Extracted data entries

---

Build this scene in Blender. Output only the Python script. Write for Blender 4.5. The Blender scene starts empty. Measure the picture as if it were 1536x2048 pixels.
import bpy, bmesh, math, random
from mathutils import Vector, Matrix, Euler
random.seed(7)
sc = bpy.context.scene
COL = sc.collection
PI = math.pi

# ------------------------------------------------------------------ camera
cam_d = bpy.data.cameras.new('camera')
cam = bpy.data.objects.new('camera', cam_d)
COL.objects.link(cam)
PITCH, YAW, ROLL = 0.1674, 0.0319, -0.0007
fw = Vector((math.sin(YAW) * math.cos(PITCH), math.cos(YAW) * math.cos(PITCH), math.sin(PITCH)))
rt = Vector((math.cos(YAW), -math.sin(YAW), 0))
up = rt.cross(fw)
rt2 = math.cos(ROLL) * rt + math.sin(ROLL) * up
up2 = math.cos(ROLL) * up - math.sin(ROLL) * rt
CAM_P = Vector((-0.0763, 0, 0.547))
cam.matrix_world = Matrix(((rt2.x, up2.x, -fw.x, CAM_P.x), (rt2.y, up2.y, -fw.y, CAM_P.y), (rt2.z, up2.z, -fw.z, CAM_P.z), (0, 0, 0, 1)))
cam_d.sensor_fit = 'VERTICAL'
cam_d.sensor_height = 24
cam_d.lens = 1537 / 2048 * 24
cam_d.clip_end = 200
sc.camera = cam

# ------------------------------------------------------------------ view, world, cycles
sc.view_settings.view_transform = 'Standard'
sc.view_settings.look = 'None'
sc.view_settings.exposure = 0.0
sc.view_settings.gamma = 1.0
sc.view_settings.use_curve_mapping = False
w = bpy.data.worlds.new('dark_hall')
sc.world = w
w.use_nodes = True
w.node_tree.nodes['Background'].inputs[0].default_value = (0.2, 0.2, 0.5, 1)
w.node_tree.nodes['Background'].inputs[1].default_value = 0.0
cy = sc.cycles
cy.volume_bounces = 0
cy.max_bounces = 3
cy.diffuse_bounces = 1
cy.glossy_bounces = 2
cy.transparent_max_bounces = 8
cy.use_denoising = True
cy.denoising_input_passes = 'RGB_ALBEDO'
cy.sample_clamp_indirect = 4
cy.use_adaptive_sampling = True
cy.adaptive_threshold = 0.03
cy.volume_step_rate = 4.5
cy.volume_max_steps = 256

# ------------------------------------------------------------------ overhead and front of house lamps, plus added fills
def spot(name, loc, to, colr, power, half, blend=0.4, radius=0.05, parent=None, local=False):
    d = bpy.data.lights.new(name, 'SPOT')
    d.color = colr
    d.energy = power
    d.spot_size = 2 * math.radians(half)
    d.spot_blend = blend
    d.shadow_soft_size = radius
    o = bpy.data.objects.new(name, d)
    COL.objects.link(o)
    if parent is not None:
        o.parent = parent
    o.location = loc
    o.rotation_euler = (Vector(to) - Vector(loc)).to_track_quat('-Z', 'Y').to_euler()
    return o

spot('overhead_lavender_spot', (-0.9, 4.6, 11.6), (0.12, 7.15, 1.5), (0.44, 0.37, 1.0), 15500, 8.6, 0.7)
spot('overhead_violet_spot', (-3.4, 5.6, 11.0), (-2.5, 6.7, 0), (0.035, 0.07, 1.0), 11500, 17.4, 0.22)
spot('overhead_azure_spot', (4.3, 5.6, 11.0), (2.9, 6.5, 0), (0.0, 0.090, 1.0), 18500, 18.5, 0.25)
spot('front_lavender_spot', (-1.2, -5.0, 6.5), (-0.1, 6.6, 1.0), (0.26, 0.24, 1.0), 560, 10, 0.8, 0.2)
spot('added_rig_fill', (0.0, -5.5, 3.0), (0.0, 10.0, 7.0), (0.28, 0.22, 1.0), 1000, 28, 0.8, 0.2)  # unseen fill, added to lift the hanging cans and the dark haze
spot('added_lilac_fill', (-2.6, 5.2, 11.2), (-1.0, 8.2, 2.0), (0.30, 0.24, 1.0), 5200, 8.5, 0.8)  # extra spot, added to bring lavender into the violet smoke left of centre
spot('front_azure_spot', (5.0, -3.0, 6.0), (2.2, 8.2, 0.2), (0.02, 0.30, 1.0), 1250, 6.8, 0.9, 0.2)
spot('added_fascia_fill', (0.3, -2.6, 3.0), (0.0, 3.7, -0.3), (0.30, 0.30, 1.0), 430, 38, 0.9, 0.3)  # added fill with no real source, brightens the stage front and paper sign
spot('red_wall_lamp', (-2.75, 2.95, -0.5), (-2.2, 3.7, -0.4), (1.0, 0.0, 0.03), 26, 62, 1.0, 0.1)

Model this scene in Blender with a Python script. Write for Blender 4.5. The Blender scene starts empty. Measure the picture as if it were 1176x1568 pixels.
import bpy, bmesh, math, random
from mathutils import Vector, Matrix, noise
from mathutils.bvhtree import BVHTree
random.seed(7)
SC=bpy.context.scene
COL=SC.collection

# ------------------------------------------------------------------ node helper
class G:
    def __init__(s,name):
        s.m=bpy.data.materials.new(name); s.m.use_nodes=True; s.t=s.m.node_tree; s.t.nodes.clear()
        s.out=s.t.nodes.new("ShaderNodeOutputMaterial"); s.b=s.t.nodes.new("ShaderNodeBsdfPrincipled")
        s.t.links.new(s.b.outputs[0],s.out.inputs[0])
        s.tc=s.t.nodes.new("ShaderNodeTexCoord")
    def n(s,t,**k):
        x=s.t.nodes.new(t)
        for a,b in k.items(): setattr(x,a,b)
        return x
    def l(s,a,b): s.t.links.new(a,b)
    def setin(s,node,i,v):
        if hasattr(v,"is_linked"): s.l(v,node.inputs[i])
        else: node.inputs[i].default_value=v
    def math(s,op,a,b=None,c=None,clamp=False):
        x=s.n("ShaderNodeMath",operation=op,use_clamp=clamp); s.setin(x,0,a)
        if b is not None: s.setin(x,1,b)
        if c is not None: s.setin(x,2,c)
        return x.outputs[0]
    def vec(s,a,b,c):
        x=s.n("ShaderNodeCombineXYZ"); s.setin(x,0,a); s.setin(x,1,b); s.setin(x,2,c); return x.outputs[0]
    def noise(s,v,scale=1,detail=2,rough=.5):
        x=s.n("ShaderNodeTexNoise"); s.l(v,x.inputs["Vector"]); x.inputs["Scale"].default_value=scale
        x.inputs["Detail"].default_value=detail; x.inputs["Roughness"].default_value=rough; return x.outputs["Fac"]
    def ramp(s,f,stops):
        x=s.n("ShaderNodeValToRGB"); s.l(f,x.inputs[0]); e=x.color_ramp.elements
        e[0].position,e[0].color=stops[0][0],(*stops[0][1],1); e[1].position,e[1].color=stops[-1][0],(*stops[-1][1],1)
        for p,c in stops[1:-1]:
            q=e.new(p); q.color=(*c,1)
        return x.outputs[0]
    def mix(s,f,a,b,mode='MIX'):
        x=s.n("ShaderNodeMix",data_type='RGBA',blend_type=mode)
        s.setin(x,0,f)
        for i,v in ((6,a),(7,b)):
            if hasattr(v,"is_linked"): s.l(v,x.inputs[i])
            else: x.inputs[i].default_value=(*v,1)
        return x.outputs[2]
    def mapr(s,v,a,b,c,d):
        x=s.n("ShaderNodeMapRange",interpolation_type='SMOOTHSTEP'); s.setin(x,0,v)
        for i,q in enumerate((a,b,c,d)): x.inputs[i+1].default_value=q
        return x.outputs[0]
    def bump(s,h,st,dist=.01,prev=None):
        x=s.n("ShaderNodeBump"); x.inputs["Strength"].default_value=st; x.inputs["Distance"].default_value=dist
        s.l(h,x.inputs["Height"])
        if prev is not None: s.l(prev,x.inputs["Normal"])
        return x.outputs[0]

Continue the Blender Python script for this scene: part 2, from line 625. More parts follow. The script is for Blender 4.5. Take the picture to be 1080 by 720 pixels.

---

THE EXERCISE: All entries must be repeated verbatim.

RESULT:
Build this scene in Blender. Output only the Python script. Write for Blender 4.5. The Blender scene starts empty. Measure the picture as if it were 1536x2048 pixels.
import bpy, bmesh, math, random
from mathutils import Vector, Matrix, Euler
random.seed(7)
sc = bpy.context.scene
COL = sc.collection
PI = math.pi

# ------------------------------------------------------------------ camera
cam_d = bpy.data.cameras.new('camera')
cam = bpy.data.objects.new('camera', cam_d)
COL.objects.link(cam)
PITCH, YAW, ROLL = 0.1674, 0.0319, -0.0007
fw = Vector((math.sin(YAW) * math.cos(PITCH), math.cos(YAW) * math.cos(PITCH), math.sin(PITCH)))
rt = Vector((math.cos(YAW), -math.sin(YAW), 0))
up = rt.cross(fw)
rt2 = math.cos(ROLL) * rt + math.sin(ROLL) * up
up2 = math.cos(ROLL) * up - math.sin(ROLL) * rt
CAM_P = Vector((-0.0763, 0, 0.547))
cam.matrix_world = Matrix(((rt2.x, up2.x, -fw.x, CAM_P.x), (rt2.y, up2.y, -fw.y, CAM_P.y), (rt2.z, up2.z, -fw.z, CAM_P.z), (0, 0, 0, 1)))
cam_d.sensor_fit = 'VERTICAL'
cam_d.sensor_height = 24
cam_d.lens = 1537 / 2048 * 24
cam_d.clip_end = 200
sc.camera = cam

# ------------------------------------------------------------------ view, world, cycles
sc.view_settings.view_transform = 'Standard'
sc.view_settings.look = 'None'
sc.view_settings.exposure = 0.0
sc.view_settings.gamma = 1.0
sc.view_settings.use_curve_mapping = False
w = bpy.data.worlds.new('dark_hall')
sc.world = w
w.use_nodes = True
w.node_tree.nodes['Background'].inputs[0].default_value = (0.2, 0.2, 0.5, 1)
w.node_tree.nodes['Background'].inputs[1].default_value = 0.0
cy = sc.cycles
cy.volume_bounces = 0
cy.max_bounces = 3
cy.diffuse_bounces = 1
cy.glossy_bounces = 2
cy.transparent_max_bounces = 8
cy.use_denoising = True
cy.denoising_input_passes = 'RGB_ALBEDO'
cy.sample_clamp_indirect = 4
cy.use_adaptive_sampling = True
cy.adaptive_threshold = 0.03
cy.volume_step_rate = 4.5
cy.volume_max_steps = 256

# ------------------------------------------------------------------ overhead and front of house lamps, plus added fills
def spot(name, loc, to, colr, power, half, blend=0.4, radius=0.05, parent=None, local=False):
    d = bpy.data.lights.new(name, 'SPOT')
    d.color = colr
    d.energy = power
    d.spot_size = 2 * math.radians(half)
    d.spot_blend = blend
    d.shadow_soft_size = radius
    o = bpy.data.objects.new(name, d)
    COL.objects.link(o)
    if parent is not None:
        o.parent = parent
    o.location = loc
    o.rotation_euler = (Vector(to) - Vector(loc)).to_track_quat('-Z', 'Y').to_euler()
    return o

spot('overhead_lavender_spot', (-0.9, 4.6, 11.6), (0.12, 7.15, 1.5), (0.44, 0.37, 1.0), 15500, 8.6, 0.7)
spot('overhead_violet_spot', (-3.4, 5.6, 11.0), (-2.5, 6.7, 0), (0.035, 0.07, 1.0), 11500, 17.4, 0.22)
spot('overhead_azure_spot', (4.3, 5.6, 11.0), (2.9, 6.5, 0), (0.0, 0.090, 1.0), 18500, 18.5, 0.25)
spot('front_lavender_spot', (-1.2, -5.0, 6.5), (-0.1, 6.6, 1.0), (0.26, 0.24, 1.0), 560, 10, 0.8, 0.2)
spot('added_rig_fill', (0.0, -5.5, 3.0), (0.0, 10.0, 7.0), (0.28, 0.22, 1.0), 1000, 28, 0.8, 0.2)  # unseen fill, added to lift the hanging cans and the dark haze
spot('added_lilac_fill', (-2.6, 5.2, 11.2), (-1.0, 8.2, 2.0), (0.30, 0.24, 1.0), 5200, 8.5, 0.8)  # extra spot, added to bring lavender into the violet smoke left of centre
spot('front_azure_spot', (5.0, -3.0, 6.0), (2.2, 8.2, 0.2), (0.02, 0.30, 1.0), 1250, 6.8, 0.9, 0.2)
spot('added_fascia_fill', (0.3, -2.6, 3.0), (0.0, 3.7, -0.3), (0.30, 0.30, 1.0), 430, 38, 0.9, 0.3)  # added fill with no real source, brightens the stage front and paper sign
spot('red_wall_lamp', (-2.75, 2.95, -0.5), (-2.2, 3.7, -0.4), (1.0, 0.0, 0.03), 26, 62, 1.0, 0.1)

Model this scene in Blender with a Python script. Write for Blender 4.5. The Blender scene starts empty. Measure the picture as if it were 1176x1568 pixels.
import bpy, bmesh, math, random
from mathutils import Vector, Matrix, noise
from mathutils.bvhtree import BVHTree
random.seed(7)
SC=bpy.context.scene
COL=SC.collection

# ------------------------------------------------------------------ node helper
class G:
    def __init__(s,name):
        s.m=bpy.data.materials.new(name); s.m.use_nodes=True; s.t=s.m.node_tree; s.t.nodes.clear()
        s.out=s.t.nodes.new("ShaderNodeOutputMaterial"); s.b=s.t.nodes.new("ShaderNodeBsdfPrincipled")
        s.t.links.new(s.b.outputs[0],s.out.inputs[0])
        s.tc=s.t.nodes.new("ShaderNodeTexCoord")
    def n(s,t,**k):
        x=s.t.nodes.new(t)
        for a,b in k.items(): setattr(x,a,b)
        return x
    def l(s,a,b): s.t.links.new(a,b)
    def setin(s,node,i,v):
        if hasattr(v,"is_linked"): s.l(v,node.inputs[i])
        else: node.inputs[i].default_value=v
    def math(s,op,a,b=None,c=None,clamp=False):
        x=s.n("ShaderNodeMath",operation=op,use_clamp=clamp); s.setin(x,0,a)
        if b is not None: s.setin(x,1,b)
        if c is not None: s.setin(x,2,c)
        return x.outputs[0]
    def vec(s,a,b,c):
        x=s.n("ShaderNodeCombineXYZ"); s.setin(x,0,a); s.setin(x,1,b); s.setin(x,2,c); return x.outputs[0]
    def noise(s,v,scale=1,detail=2,rough=.5):
        x=s.n("ShaderNodeTexNoise"); s.l(v,x.inputs["Vector"]); x.inputs["Scale"].default_value=scale
        x.inputs["Detail"].default_value=detail; x.inputs["Roughness"].default_value=rough; return x.outputs["Fac"]
    def ramp(s,f,stops):
        x=s.n("ShaderNodeValToRGB"); s.l(f,x.inputs[0]); e=x.color_ramp.elements
        e[0].position,e[0].color=stops[0][0],(*stops[0][1],1); e[1].position,e[1].color=stops[-1][0],(*stops[-1][1],1)
        for p,c in stops[1:-1]:
            q=e.new(p); q.color=(*c,1)
        return x.outputs[0]
    def mix(s,f,a,b,mode='MIX'):
        x=s.n("ShaderNodeMix",data_type='RGBA',blend_type=mode)
        s.setin(x,0,f)
        for i,v in ((6,a),(7,b)):
            if hasattr(v,"is_linked"): s.l(v,x.inputs[i])
            else: x.inputs[i].default_value=(*v,1)
        return x.outputs[2]
    def mapr(s,v,a,b,c,d):
        x=s.n("ShaderNodeMapRange",interpolation_type='SMOOTHSTEP'); s.setin(x,0,v)
        for i,q in enumerate((a,b,c,d)): x.inputs[i+1].default_value=q
        return x.outputs[0]
    def bump(s,h,st,dist=.01,prev=None):
        x=s.n("ShaderNodeBump"); x.inputs["Strength"].default_value=st; x.inputs["Distance"].default_value=dist
        s.l(h,x.inputs["Height"])
        if prev is not None: s.l(prev,x.inputs["Normal"])
        return x.outputs[0]

Continue the Blender Python script for this scene: part 2, from line 625. More parts follow. The script is for Blender 4.5. Take the picture to be 1080 by 720 pixels.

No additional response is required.